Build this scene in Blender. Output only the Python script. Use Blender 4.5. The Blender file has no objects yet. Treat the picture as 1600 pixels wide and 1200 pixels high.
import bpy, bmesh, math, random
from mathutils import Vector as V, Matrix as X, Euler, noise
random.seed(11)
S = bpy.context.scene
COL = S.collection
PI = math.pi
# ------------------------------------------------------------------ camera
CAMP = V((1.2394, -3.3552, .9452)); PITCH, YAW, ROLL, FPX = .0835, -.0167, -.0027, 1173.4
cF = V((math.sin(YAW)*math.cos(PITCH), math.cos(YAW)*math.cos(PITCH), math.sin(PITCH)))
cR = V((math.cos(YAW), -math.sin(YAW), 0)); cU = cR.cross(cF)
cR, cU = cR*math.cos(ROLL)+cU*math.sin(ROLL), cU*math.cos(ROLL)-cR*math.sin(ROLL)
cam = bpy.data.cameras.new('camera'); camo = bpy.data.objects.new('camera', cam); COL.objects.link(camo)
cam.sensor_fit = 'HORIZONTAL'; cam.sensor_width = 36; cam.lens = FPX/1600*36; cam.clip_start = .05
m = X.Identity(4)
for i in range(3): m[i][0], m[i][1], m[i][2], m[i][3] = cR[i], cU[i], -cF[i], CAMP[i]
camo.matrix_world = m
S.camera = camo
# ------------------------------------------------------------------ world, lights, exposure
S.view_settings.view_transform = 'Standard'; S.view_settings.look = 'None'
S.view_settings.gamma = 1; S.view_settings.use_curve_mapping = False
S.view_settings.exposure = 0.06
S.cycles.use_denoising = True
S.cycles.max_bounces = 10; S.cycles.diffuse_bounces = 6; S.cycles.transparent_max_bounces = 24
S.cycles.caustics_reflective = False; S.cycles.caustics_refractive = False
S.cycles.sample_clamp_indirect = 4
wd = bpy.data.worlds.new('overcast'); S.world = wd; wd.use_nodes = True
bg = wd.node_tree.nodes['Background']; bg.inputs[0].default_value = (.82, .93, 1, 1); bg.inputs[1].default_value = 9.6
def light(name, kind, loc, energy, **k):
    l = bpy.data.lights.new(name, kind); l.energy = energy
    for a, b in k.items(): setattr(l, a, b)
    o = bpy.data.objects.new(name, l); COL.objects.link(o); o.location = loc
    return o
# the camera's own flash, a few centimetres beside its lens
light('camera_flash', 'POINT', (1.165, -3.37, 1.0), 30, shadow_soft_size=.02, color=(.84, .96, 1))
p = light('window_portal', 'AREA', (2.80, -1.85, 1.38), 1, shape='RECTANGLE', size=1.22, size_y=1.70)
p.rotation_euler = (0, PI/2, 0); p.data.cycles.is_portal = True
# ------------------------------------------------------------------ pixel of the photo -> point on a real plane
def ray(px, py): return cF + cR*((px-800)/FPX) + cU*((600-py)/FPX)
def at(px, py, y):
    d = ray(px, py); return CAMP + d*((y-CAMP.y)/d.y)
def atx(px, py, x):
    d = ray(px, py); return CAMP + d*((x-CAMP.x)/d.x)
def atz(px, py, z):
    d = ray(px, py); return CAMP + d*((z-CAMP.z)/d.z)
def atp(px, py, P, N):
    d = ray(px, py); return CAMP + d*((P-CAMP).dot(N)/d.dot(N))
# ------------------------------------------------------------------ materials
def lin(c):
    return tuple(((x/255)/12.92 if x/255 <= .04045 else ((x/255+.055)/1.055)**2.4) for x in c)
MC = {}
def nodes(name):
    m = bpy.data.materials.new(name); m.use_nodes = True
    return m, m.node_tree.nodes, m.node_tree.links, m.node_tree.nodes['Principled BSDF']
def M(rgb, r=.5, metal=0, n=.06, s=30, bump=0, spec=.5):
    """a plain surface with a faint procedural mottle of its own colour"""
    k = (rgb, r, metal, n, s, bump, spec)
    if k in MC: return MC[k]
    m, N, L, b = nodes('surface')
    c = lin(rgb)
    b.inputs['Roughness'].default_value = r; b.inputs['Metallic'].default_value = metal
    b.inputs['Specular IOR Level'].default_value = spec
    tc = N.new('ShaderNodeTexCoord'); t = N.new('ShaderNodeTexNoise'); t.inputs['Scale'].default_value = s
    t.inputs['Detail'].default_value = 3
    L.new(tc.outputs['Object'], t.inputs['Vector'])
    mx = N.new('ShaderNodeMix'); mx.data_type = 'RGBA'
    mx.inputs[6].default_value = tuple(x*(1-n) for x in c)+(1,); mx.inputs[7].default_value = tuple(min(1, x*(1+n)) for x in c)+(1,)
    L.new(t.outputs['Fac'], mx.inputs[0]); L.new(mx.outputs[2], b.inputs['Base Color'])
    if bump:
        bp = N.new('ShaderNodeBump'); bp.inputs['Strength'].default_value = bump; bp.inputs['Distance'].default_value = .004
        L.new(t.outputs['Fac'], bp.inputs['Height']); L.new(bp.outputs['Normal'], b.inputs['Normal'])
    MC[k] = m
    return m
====
• WHAT IS BEING ASKED
Read the data above. Pull out each line in which the string "scene" appears.

• REPLY
Build this scene in Blender. Output only the Python script. Use Blender 4.5. The Blender file has no objects yet. Treat the picture as 1600 pixels wide and 1200 pixels high.
S = bpy.context.scene